■ DO THIS
Reproduce the full listing that appears beneath this instruction exactly.

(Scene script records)
=======

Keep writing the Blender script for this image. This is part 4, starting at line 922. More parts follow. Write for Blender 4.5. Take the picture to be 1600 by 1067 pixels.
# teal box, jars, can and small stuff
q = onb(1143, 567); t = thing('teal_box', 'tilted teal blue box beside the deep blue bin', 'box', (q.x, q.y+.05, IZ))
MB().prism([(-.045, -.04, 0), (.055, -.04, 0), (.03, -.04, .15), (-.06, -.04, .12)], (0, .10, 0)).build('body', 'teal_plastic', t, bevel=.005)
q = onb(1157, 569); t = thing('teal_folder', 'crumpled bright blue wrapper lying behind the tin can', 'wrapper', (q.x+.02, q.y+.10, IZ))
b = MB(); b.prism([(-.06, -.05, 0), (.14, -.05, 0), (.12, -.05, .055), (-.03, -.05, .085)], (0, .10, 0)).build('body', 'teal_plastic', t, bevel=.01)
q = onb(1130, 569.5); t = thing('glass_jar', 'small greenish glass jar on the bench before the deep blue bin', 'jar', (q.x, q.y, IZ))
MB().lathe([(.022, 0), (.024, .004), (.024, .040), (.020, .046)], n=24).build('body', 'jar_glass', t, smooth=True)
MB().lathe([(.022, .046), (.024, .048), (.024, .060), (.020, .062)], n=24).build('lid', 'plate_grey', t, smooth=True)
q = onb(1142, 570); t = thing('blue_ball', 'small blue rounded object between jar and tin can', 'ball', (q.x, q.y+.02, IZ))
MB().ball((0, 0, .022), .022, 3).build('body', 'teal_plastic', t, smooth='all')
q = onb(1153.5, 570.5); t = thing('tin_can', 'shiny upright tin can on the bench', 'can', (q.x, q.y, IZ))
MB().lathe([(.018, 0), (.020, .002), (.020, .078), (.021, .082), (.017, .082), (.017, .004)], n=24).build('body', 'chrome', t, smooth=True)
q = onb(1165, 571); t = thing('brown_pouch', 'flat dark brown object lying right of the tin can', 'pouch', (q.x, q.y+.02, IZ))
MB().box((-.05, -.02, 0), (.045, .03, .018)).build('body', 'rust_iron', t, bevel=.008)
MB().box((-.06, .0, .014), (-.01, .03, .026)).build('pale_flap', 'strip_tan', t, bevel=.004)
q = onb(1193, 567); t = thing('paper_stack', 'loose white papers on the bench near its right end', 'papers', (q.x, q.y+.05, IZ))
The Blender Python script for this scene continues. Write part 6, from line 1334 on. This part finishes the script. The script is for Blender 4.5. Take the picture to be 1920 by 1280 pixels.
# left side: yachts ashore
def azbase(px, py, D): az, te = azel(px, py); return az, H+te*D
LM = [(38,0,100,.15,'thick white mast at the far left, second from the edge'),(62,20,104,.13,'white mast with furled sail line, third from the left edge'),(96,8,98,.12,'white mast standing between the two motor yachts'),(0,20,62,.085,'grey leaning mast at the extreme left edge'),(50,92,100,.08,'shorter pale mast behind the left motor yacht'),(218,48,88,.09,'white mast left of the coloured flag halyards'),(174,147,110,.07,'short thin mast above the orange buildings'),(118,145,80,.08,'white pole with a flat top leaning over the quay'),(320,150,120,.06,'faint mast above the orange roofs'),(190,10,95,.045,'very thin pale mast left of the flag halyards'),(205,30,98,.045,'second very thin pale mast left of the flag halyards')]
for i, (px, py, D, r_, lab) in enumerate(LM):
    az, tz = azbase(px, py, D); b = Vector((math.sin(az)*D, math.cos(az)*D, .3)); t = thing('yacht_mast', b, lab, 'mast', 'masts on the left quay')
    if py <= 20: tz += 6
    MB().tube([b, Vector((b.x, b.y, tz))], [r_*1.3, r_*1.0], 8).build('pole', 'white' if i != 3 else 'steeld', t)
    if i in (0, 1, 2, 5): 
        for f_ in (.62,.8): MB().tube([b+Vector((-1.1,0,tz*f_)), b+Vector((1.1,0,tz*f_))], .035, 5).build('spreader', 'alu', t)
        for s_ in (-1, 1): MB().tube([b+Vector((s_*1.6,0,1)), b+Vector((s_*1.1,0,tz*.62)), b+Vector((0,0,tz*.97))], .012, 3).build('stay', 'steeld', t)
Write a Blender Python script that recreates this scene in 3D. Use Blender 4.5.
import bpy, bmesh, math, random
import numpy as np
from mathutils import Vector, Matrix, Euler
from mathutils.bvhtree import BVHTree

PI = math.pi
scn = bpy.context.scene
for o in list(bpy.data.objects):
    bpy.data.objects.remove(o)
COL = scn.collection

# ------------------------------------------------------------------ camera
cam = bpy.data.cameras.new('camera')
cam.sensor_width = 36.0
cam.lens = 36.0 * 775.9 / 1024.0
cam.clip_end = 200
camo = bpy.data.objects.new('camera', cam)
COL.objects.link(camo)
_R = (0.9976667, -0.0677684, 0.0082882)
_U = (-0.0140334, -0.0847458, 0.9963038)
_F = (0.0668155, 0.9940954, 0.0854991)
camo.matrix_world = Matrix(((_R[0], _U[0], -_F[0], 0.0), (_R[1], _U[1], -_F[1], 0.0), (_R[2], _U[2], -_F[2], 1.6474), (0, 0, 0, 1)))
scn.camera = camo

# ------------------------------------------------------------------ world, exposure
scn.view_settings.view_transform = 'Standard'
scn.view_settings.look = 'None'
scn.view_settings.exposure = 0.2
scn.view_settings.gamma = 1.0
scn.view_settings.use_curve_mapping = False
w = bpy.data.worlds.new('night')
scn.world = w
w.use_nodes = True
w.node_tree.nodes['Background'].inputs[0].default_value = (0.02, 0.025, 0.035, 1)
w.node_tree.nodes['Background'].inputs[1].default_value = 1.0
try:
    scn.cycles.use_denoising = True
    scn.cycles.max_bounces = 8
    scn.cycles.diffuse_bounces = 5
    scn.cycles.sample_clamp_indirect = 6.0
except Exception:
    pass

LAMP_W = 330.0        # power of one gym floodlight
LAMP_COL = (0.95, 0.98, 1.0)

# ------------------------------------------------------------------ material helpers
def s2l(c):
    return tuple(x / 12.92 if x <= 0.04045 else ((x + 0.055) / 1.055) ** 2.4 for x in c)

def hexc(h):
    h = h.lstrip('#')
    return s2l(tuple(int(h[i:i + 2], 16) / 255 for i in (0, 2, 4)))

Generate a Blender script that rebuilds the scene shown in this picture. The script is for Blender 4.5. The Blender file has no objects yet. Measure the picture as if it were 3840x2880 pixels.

=======

■ FINISHED TASK
Keep writing the Blender script for this image. This is part 4, starting at line 922. More parts follow. Write for Blender 4.5. Take the picture to be 1600 by 1067 pixels.
# teal box, jars, can and small stuff
q = onb(1143, 567); t = thing('teal_box', 'tilted teal blue box beside the deep blue bin', 'box', (q.x, q.y+.05, IZ))
MB().prism([(-.045, -.04, 0), (.055, -.04, 0), (.03, -.04, .15), (-.06, -.04, .12)], (0, .10, 0)).build('body', 'teal_plastic', t, bevel=.005)
q = onb(1157, 569); t = thing('teal_folder', 'crumpled bright blue wrapper lying behind the tin can', 'wrapper', (q.x+.02, q.y+.10, IZ))
b = MB(); b.prism([(-.06, -.05, 0), (.14, -.05, 0), (.12, -.05, .055), (-.03, -.05, .085)], (0, .10, 0)).build('body', 'teal_plastic', t, bevel=.01)
q = onb(1130, 569.5); t = thing('glass_jar', 'small greenish glass jar on the bench before the deep blue bin', 'jar', (q.x, q.y, IZ))
MB().lathe([(.022, 0), (.024, .004), (.024, .040), (.020, .046)], n=24).build('body', 'jar_glass', t, smooth=True)
MB().lathe([(.022, .046), (.024, .048), (.024, .060), (.020, .062)], n=24).build('lid', 'plate_grey', t, smooth=True)
q = onb(1142, 570); t = thing('blue_ball', 'small blue rounded object between jar and tin can', 'ball', (q.x, q.y+.02, IZ))
MB().ball((0, 0, .022), .022, 3).build('body', 'teal_plastic', t, smooth='all')
q = onb(1153.5, 570.5); t = thing('tin_can', 'shiny upright tin can on the bench', 'can', (q.x, q.y, IZ))
MB().lathe([(.018, 0), (.020, .002), (.020, .078), (.021, .082), (.017, .082), (.017, .004)], n=24).build('body', 'chrome', t, smooth=True)
q = onb(1165, 571); t = thing('brown_pouch', 'flat dark brown object lying right of the tin can', 'pouch', (q.x, q.y+.02, IZ))
MB().box((-.05, -.02, 0), (.045, .03, .018)).build('body', 'rust_iron', t, bevel=.008)
MB().box((-.06, .0, .014), (-.01, .03, .026)).build('pale_flap', 'strip_tan', t, bevel=.004)
q = onb(1193, 567); t = thing('paper_stack', 'loose white papers on the bench near its right end', 'papers', (q.x, q.y+.05, IZ))
The Blender Python script for this scene continues. Write part 6, from line 1334 on. This part finishes the script. The script is for Blender 4.5. Take the picture to be 1920 by 1280 pixels.
# left side: yachts ashore
def azbase(px, py, D): az, te = azel(px, py); return az, H+te*D
LM = [(38,0,100,.15,'thick white mast at the far left, second from the edge'),(62,20,104,.13,'white mast with furled sail line, third from the left edge'),(96,8,98,.12,'white mast standing between the two motor yachts'),(0,20,62,.085,'grey leaning mast at the extreme left edge'),(50,92,100,.08,'shorter pale mast behind the left motor yacht'),(218,48,88,.09,'white mast left of the coloured flag halyards'),(174,147,110,.07,'short thin mast above the orange buildings'),(118,145,80,.08,'white pole with a flat top leaning over the quay'),(320,150,120,.06,'faint mast above the orange roofs'),(190,10,95,.045,'very thin pale mast left of the flag halyards'),(205,30,98,.045,'second very thin pale mast left of the flag halyards')]
for i, (px, py, D, r_, lab) in enumerate(LM):
    az, tz = azbase(px, py, D); b = Vector((math.sin(az)*D, math.cos(az)*D, .3)); t = thing('yacht_mast', b, lab, 'mast', 'masts on the left quay')
    if py <= 20: tz += 6
    MB().tube([b, Vector((b.x, b.y, tz))], [r_*1.3, r_*1.0], 8).build('pole', 'white' if i != 3 else 'steeld', t)
    if i in (0, 1, 2, 5): 
        for f_ in (.62,.8): MB().tube([b+Vector((-1.1,0,tz*f_)), b+Vector((1.1,0,tz*f_))], .035, 5).build('spreader', 'alu', t)
        for s_ in (-1, 1): MB().tube([b+Vector((s_*1.6,0,1)), b+Vector((s_*1.1,0,tz*.62)), b+Vector((0,0,tz*.97))], .012, 3).build('stay', 'steeld', t)
Write a Blender Python script that recreates this scene in 3D. Use Blender 4.5.
import bpy, bmesh, math, random
import numpy as np
from mathutils import Vector, Matrix, Euler
from mathutils.bvhtree import BVHTree

PI = math.pi
scn = bpy.context.scene
for o in list(bpy.data.objects):
    bpy.data.objects.remove(o)
COL = scn.collection

# ------------------------------------------------------------------ camera
cam = bpy.data.cameras.new('camera')
cam.sensor_width = 36.0
cam.lens = 36.0 * 775.9 / 1024.0
cam.clip_end = 200
camo = bpy.data.objects.new('camera', cam)
COL.objects.link(camo)
_R = (0.9976667, -0.0677684, 0.0082882)
_U = (-0.0140334, -0.0847458, 0.9963038)
_F = (0.0668155, 0.9940954, 0.0854991)
camo.matrix_world = Matrix(((_R[0], _U[0], -_F[0], 0.0), (_R[1], _U[1], -_F[1], 0.0), (_R[2], _U[2], -_F[2], 1.6474), (0, 0, 0, 1)))
scn.camera = camo

# ------------------------------------------------------------------ world, exposure
scn.view_settings.view_transform = 'Standard'
scn.view_settings.look = 'None'
scn.view_settings.exposure = 0.2
scn.view_settings.gamma = 1.0
scn.view_settings.use_curve_mapping = False
w = bpy.data.worlds.new('night')
scn.world = w
w.use_nodes = True
w.node_tree.nodes['Background'].inputs[0].default_value = (0.02, 0.025, 0.035, 1)
w.node_tree.nodes['Background'].inputs[1].default_value = 1.0
try:
    scn.cycles.use_denoising = True
    scn.cycles.max_bounces = 8
    scn.cycles.diffuse_bounces = 5
    scn.cycles.sample_clamp_indirect = 6.0
except Exception:
    pass

LAMP_W = 330.0        # power of one gym floodlight
LAMP_COL = (0.95, 0.98, 1.0)

# ------------------------------------------------------------------ material helpers
def s2l(c):
    return tuple(x / 12.92 if x <= 0.04045 else ((x + 0.055) / 1.055) ** 2.4 for x in c)

def hexc(h):
    h = h.lstrip('#')
    return s2l(tuple(int(h[i:i + 2], 16) / 255 for i in (0, 2, 4)))

Generate a Blender script that rebuilds the scene shown in this picture. The script is for Blender 4.5. The Blender file has no objects yet. Measure the picture as if it were 3840x2880 pixels.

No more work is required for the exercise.